Cinque anni fa riepilogai nove teorie del complotto, molto popolari in rete, sull’omicidio del 33° presidente americano. Dalla mafia alla Cia, agli alieni passando per Lindon Johnson, le trovate riepilogate nel post. Nel giorno in cui ricorrono i 55 anni dalla morte di John Fitzgerald Kennedy, il caso continua ad appassionare i complottisti di tutto il mondo: coloro che non si rassegnano alla verità ufficiale però devono fare i conti con lui.

Uno sconosciuto reporter di Dallas divenne involontariamente testimone oculare dell’omicidio, uno dei momenti più bui della storia degli Stati Uniti d’America. Quel 22 novembre 1963, stanco di rispondere al telefono in una redazione vuota mentre i suoi colleghi se ne stavano in giro per la città in occasione della visita del presidente Kennedy, il giovane cronista decise di uscire a guardare con i suoi occhi quello che stava accadendo, anche se non gli era stata assegnata la notizia.

Dopo aver camminato per quattro isolati, arrivò all’angolo tra Elm Street e Houston Street, si fermò lì in mezzo alla folla entusiasta di fronte al Texas School Book Depository. Dopo qualche minuto, il primo sparo, che il 32enne reporter scambiò in un primo momento con un rombo della motocicletta, poi altri due spari più nitidi. In quel momento tentò di scappare, ma da che parte? All’inizio si fece contagiare dal panico generale, poi prevalse il suo istinto da reporter: nel giro di 48 ore, il giornalista fu testimone diretto dell’attentato mortale a Jfk, dell’arresto del presunto assassino Lee Harvey Oswald e dell’uccisione a fuoco di Oswald stesso per mano del gestore di nightclub Jack Ruby.

Resta ad oggi il testimone oculare numero 1 ma per molti cospirazionisti è solo un agente della Cia e il suo racconto ‘creato e manipolato’ per depistare le indagini.

Sta di fatto che da quel giorno quel giovane reporter iniziò una carriera straordinaria che lo porterà a vincere quattro volte il prestigioso premio Pulitzer e diventare direttore di Newsweek e del The Washington Times. Si tratta di Hugh Ayneswort, oggi riconosciuto come uno dei maggiori esperti dell’omicidio Kennedy.

In questa intervista, rilasciata in occasione del 50° anniversario della morte di Kennedy, Aynesworth spiega il perché tanta gente non crede alla versione ufficiale dell’omicidio di JFK.

Domanda: Lei ha sempre sostenuto che Oswald abbia agito da solo, ma molte persone credono che ci fosse di più.
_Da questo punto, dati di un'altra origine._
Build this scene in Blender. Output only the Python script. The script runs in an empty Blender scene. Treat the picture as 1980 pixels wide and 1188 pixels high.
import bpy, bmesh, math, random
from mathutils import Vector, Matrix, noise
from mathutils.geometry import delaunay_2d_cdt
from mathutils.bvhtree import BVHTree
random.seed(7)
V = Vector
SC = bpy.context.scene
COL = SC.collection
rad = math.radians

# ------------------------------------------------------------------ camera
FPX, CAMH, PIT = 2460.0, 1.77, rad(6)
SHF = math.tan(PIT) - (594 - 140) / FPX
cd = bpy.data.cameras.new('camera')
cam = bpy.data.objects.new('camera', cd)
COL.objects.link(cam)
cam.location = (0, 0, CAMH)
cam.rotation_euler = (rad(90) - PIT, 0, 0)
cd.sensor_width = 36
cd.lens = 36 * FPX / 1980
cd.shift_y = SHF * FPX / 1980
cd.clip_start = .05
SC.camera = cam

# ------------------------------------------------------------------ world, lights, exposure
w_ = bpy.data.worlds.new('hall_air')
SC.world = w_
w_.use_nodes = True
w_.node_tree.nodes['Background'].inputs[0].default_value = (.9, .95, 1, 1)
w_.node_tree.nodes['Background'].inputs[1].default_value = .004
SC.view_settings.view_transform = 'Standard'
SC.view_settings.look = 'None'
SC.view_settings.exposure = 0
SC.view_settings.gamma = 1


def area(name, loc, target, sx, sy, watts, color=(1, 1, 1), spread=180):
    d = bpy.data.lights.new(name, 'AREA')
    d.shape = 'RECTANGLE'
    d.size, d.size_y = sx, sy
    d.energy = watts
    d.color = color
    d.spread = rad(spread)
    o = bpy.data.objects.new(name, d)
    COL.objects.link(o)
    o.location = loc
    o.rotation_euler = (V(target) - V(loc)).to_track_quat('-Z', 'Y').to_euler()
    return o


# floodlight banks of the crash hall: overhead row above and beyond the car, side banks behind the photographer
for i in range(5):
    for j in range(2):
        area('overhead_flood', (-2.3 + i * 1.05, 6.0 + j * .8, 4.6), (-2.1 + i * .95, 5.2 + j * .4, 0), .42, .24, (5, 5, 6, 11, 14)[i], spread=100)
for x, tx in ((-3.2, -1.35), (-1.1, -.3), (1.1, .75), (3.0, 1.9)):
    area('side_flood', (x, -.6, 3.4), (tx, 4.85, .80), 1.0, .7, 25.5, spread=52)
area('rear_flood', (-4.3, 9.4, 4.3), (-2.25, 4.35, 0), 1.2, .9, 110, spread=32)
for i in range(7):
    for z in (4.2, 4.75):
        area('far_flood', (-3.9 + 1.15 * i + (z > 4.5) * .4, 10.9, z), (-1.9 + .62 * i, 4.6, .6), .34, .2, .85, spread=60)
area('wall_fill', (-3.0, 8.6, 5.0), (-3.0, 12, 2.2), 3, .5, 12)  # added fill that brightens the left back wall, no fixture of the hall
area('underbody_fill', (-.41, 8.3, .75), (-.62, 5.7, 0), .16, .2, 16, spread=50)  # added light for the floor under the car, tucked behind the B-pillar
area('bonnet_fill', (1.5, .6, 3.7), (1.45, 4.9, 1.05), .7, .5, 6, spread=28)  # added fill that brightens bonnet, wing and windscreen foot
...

Perché continuiamo ad essere attratti da queste teorie cospirative?

Aynesworth risponde così: Le cospirazioni sono eccitanti perché amiamo i misteri. Non vogliamo ammettere che due “signori nessuno” – Oswald e Ruby – potrebbero aver cambiato il corso della storia. – Poi continua–  Ho visto nascere teorie di cospirazioni dal primo giorno. Tutti quelli che sono stati coinvolti hanno commesso alcuni gravi errori. Non sapevano di cosa stavano parlando, ma parlavano comunque. Al procuratore distrettuale, Henry Wade, è stato chiesto in una conferenza stampa come Oswald sia andato dal Book Depository dove lavorava al luogo dove ha ucciso un poliziotto. Wade ha risposto, “ha preso un taxi”, specificando che il tassista si chiamava Deryl Click. Fino ad oggi, non c’è mai stato un tassista a Dallas con quel nome. In seguito ho chiesto a Wade perché ha detto quello che ha detto, e mi ha risposto “è saltato fuori”. I giornalisti stavano riferendo cose che erano state dette – ma non verificate. Era stupidità … E un vice poliziotto disse che la pistola era una Mauser. Sappiamo che era una Mannlicher, perché l’abbiamo vista, toccata, esaminata. Ma molte persone hanno chiesto “perché ci hanno mentito, perché hanno detto che era una Mauser?” Persino John Edgar Hoover, il direttore dell’FBI, non fu informato, ma continuò a parlare. E gran parte di quello che ha detto era totalmente sbagliato.

Ma c’è una domanda che non fermerà i complottisti e a cui nemmeno Aynesworth saprebbe rispondere: chi armò Lee Harvey Oswald?